Aduh, saya ndak bisa menjawabnya. Lebih banyak ulama yang mengajarkan rasa takut pada pengikutnya. Mengajarkan kelemahan, dengan mengharap surga dari ibadah ritual, sedangkan 'teologi al ma'un' tak diseiringkan. Lebih banyak ulama yang ketakutan, ketika ia miskin. Karena ulama miskin sama dengan ulama ndak manjur : tak hebat. Dan hanya orang-orang 'gila' saja, yang tak 'realistis' yang mau istikomah dalam kesederhanaan. Mereka yang bukan golongan wayam na'unal ma'un. Mereka yang tidak termasuk alhakumut takatsur! Mereka yang bukan kelompok innasyani huwal abtar. Rasulullah tak mengharamkan umatnya agar kaya, tapi (sangat) mengkhawatirkannya. Seperti kekhawatiran beliau pada umat yang miskin : ilmu, iman dan kesadaran.

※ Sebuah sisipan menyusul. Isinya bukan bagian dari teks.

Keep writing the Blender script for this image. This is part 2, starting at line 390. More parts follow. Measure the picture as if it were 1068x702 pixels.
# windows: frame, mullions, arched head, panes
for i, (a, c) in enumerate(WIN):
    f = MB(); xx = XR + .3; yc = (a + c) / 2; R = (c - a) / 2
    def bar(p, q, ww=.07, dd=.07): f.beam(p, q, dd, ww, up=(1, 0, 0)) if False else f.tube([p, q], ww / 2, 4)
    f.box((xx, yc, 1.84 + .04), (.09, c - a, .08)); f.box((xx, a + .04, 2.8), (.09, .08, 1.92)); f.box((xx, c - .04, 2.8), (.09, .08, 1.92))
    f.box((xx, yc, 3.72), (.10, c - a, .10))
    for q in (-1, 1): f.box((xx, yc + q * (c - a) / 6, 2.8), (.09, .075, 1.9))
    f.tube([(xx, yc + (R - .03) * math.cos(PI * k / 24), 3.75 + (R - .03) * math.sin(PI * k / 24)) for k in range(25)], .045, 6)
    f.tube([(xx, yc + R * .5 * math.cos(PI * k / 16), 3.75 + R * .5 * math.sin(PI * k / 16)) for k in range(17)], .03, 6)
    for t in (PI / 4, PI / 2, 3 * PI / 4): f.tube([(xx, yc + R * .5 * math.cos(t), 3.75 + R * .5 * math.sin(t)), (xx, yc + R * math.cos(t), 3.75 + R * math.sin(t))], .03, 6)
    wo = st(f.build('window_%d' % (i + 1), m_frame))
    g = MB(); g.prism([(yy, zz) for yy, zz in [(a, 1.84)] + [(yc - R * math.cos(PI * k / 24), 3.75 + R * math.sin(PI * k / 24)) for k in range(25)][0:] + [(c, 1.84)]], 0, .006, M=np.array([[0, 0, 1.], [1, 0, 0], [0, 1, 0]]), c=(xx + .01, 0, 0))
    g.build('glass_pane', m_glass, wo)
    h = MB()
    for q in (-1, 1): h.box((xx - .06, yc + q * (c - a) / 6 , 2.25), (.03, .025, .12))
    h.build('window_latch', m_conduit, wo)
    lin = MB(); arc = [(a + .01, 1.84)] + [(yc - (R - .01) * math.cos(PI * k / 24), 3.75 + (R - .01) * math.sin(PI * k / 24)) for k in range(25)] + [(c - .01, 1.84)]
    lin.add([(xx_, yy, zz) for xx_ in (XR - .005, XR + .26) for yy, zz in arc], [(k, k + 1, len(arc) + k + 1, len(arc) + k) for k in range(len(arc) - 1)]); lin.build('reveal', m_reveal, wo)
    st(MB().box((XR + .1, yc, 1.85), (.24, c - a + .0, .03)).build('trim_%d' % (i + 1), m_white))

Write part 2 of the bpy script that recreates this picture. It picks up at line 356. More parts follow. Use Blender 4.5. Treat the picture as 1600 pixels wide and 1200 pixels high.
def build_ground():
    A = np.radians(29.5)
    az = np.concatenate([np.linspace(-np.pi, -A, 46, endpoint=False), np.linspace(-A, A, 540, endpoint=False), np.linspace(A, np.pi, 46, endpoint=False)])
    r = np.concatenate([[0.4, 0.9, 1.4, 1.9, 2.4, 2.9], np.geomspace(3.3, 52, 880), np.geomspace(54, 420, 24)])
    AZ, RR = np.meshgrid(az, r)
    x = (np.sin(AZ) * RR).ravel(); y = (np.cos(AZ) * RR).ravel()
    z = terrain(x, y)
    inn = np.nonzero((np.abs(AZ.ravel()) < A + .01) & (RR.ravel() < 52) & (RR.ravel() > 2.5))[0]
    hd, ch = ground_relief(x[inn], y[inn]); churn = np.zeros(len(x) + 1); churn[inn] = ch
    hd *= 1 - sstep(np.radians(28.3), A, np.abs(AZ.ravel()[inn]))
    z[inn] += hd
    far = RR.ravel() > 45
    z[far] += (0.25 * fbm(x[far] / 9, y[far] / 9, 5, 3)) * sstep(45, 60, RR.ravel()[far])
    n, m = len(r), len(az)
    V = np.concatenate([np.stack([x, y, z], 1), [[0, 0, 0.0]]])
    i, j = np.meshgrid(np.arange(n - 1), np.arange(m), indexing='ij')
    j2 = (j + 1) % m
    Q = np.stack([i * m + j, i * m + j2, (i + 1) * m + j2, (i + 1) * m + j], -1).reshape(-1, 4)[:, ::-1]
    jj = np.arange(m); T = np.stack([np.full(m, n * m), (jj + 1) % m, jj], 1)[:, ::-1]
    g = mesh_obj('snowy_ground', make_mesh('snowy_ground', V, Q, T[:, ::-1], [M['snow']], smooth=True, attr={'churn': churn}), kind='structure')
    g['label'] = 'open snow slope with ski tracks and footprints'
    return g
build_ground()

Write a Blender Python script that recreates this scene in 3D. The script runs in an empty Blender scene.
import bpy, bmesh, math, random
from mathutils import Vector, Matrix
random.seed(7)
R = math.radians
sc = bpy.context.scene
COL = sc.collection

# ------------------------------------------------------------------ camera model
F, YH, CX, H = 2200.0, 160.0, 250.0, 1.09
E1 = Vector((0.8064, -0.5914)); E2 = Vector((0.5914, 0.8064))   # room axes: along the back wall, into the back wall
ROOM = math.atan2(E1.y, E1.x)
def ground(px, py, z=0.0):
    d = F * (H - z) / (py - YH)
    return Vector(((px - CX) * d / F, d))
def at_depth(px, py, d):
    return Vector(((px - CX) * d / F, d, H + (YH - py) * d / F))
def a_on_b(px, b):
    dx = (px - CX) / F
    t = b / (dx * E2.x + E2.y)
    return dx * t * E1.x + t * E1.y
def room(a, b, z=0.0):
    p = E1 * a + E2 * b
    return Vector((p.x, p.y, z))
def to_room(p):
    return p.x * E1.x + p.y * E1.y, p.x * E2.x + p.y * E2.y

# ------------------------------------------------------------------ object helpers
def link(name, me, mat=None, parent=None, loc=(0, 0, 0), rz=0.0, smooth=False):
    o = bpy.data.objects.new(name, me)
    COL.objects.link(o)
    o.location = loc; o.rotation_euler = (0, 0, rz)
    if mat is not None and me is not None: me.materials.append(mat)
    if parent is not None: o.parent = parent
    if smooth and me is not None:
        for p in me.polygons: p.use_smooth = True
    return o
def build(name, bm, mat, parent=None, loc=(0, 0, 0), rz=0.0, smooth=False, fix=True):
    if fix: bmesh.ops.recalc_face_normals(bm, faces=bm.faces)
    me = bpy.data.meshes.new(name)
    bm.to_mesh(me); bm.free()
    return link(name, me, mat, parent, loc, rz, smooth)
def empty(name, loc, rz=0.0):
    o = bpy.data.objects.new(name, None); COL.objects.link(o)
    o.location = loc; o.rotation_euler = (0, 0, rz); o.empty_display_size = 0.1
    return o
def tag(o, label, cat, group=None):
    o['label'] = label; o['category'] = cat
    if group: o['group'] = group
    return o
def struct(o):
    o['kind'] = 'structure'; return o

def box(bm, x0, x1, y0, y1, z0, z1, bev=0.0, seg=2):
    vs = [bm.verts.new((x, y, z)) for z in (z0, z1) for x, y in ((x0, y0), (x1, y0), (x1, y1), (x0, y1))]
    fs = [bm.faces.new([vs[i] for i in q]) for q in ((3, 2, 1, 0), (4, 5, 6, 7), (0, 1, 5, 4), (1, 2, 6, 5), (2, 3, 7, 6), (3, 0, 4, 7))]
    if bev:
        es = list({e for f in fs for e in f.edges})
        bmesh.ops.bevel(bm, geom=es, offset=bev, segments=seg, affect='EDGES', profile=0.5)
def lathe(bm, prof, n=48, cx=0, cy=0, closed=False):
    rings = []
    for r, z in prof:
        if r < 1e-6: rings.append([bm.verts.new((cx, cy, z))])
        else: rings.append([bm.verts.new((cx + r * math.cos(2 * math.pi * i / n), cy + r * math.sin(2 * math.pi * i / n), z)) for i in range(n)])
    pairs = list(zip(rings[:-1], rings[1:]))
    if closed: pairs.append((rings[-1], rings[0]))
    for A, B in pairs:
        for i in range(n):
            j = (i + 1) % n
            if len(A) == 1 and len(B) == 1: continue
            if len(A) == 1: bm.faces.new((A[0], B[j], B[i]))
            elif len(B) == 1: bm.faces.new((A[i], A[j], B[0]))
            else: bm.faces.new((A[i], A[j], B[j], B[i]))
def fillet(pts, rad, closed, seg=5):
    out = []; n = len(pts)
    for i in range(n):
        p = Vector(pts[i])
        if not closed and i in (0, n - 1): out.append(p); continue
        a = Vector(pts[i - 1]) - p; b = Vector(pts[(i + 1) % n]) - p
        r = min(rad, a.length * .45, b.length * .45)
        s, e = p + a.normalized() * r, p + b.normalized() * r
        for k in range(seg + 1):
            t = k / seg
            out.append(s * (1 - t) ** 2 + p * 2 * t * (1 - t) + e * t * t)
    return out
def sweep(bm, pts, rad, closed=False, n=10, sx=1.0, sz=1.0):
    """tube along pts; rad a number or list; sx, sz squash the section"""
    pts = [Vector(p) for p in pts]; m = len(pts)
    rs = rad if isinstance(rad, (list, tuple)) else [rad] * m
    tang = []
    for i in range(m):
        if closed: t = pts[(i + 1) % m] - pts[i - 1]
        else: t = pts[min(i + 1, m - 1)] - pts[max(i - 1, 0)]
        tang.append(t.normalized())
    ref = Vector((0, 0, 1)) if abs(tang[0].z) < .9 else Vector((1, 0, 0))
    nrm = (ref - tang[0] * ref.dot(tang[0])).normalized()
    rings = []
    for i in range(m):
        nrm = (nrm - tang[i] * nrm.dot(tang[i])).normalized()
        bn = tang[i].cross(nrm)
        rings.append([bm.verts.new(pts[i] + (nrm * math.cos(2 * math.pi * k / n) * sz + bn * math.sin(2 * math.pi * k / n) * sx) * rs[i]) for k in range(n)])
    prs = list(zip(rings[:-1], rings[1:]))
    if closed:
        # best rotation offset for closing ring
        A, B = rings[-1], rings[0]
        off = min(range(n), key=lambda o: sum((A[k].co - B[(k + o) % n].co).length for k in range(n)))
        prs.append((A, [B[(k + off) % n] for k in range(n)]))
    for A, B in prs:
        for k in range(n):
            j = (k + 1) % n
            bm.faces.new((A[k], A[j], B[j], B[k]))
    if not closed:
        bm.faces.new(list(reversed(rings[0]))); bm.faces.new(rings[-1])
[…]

Jangan menyangka, aku pengikut Muhammadiyah, dengan pemahaman 'al ma'un' itu. Karena pengajian orangtua murid tersebut, ada tahlil dan yasinannya. Tapi jika aku seorang NU, mengapa pula aku paham Muhammadiyah? Apakah jika aku paham syi'ah, aku juga termasuk golongan itu? LDII, Persis, Wahabi, Salafi, bla bla endebreh endebreh...???
Aku muslim, tok. Jangan diikatkan dengan apapun selain Tuhan, Allah.